On Sat, 31 Jul 2010 10:06:11 -0400
Christopher Morrow <christopher.mor...@gmail.com> wrote:

> On Fri, Jul 30, 2010 at 10:17 PM, Mark Smith
> <i...@69706e6720323030352d30312d31340a.nosense.org> wrote:
> > On Wed, 28 Jul 2010 18:49:18 -0400
> > Christopher Morrow <christopher.mor...@gmail.com> wrote:
> >
> >> (most of the discussion seems to be revolving around a simple, to me,
> >> phrasing problem, but)
> >>
> >> On Wed, Jul 28, 2010 at 5:53 AM, Hemant Singh (shemant)
> >> <shem...@cisco.com> wrote:
> >>
> >> > We are discussing off-link model and RFC 5942 is described in this RFC.
> >> > Further, when an interface of a router acquires an IPv6 address or
> >> > receives an RA, the interface is acting as a host.
> >> >
> >>
> >> anyone that configures a router with RA is headed for disaster
> >> anyway... (not a cpe device mind you, though most of those will get
> >> addressing via pppoe/pd and not RA so...)
> >>
> >
> > I wouldn't be so sure about that - the CPE draft says the following
> > about WAN interface configuration, with Router Discovery i.e. RAs is a
> > MUST -
> 
> I did say 'not a cpe device'...

I was replying to the your comment in brackets about CPE provisioning.

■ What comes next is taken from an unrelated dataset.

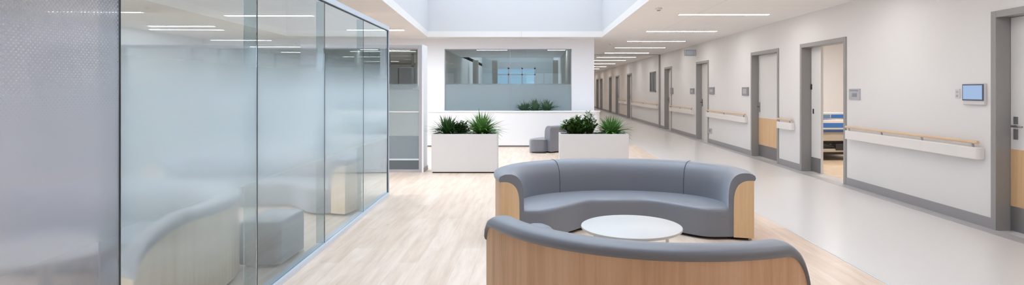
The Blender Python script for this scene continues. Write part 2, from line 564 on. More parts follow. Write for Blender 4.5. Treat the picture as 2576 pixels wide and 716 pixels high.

I
should have been clearer.

> I would point out that a /64 with your
> customer on it is a very large place to hide :) (nd probing/scraping
> probably finds the customer easily,  but strikes me as heavyweight to
> find a customer you know is at the end of a ptp dlci/vc)
> 
> >  W-1:  When the router is attached to the WAN interface link it MUST
> >         act as an IPv6 host for the purposes of stateless or stateful
> >         interface address assignment ([RFC4862] / [RFC3315]).
> >
> >   W-2:  The IPv6 CE router MUST generate a link-local address and
> >         finish Duplicate Address Detection according to [RFC4862] prior
> >         to sending any Router Solicitations on the interface.  The
> >         source address used in the subsequent Router Solicitation MUST
> >         be the link-local address on the WAN interface.
> >
> >   W-3:  Absent of other routing information the IPv6 CE router MUST use
> >         Router Discovery as specified in [RFC4861] to discover a
> >         default router(s) and install default route(s) in its routing
> >         table with the discovered router's address as the next-hop.
> >
> >   W-4:  The router MUST act as a requesting router for the purposes of
> >         DHCPv6 prefix delegation ([RFC3633]).
> >
> >   W-5:  DHCPv6 address assignment (IA_NA) and DHCPv6 prefix delegation
> >         (IA_PD) SHOULD be done as a single DHCPv6 session.
> >
> 
> these seem good though, in principle. I wonder how (probably not for
> this list/discussion though) this works out in practice.
> 

I think it can be on topic if scalability on protocols dictates updates
to RFCs. For example (although it may already be legal), a slight
update to allow unsolicited RAs to have unicast layer 3 destinations may
be necessary to help scale RA operation on customer aggregation routers
carrying 1000s of subscribers. The other way to mitigate or remedy it
would be to wind up the values of RA periodic timers. In a broadband
PPPoE environment, an RA once an hour to each subscriber would probably
be enough.

> I still hold to the 'anyone who uses RA for router (real router, not
> cpe) interface address assignment is headed for disaster' there's no
> way to manage/monitor/maintain/etc in a non-deterministic config such
> as that. operations folks heads will explode :(
> 

I agree.

In my experience, the CPE space is the more interesting /
challenging at the moment. 

Regards,
Mark.

> Thanks!
> -Chris
> 
> >
> >
> >> I think the case that maz/miyao outlined is a normal internet backbone
> >> router, it has many interfaces (several hundred), it has many (several
> >> hundred) bgp sessions to neighbors. today the interfaces are being
> >> configured as /127's in some cases.
> >>
> >> This draft, which I support as being a working group item (we really
> >> should just discuss that portion first, then argue language issues),
> >> only seeks to clarify that using /127's (or for thayler: "two
> >> addresses on a single link, which may coincidentally be adjacent
> >> addresses") is common operations practice and should be supported by
> >> routing equipment vendors.
> >>
> >> -chris
> >> (can we call the question in a clean/new email about adoption pls?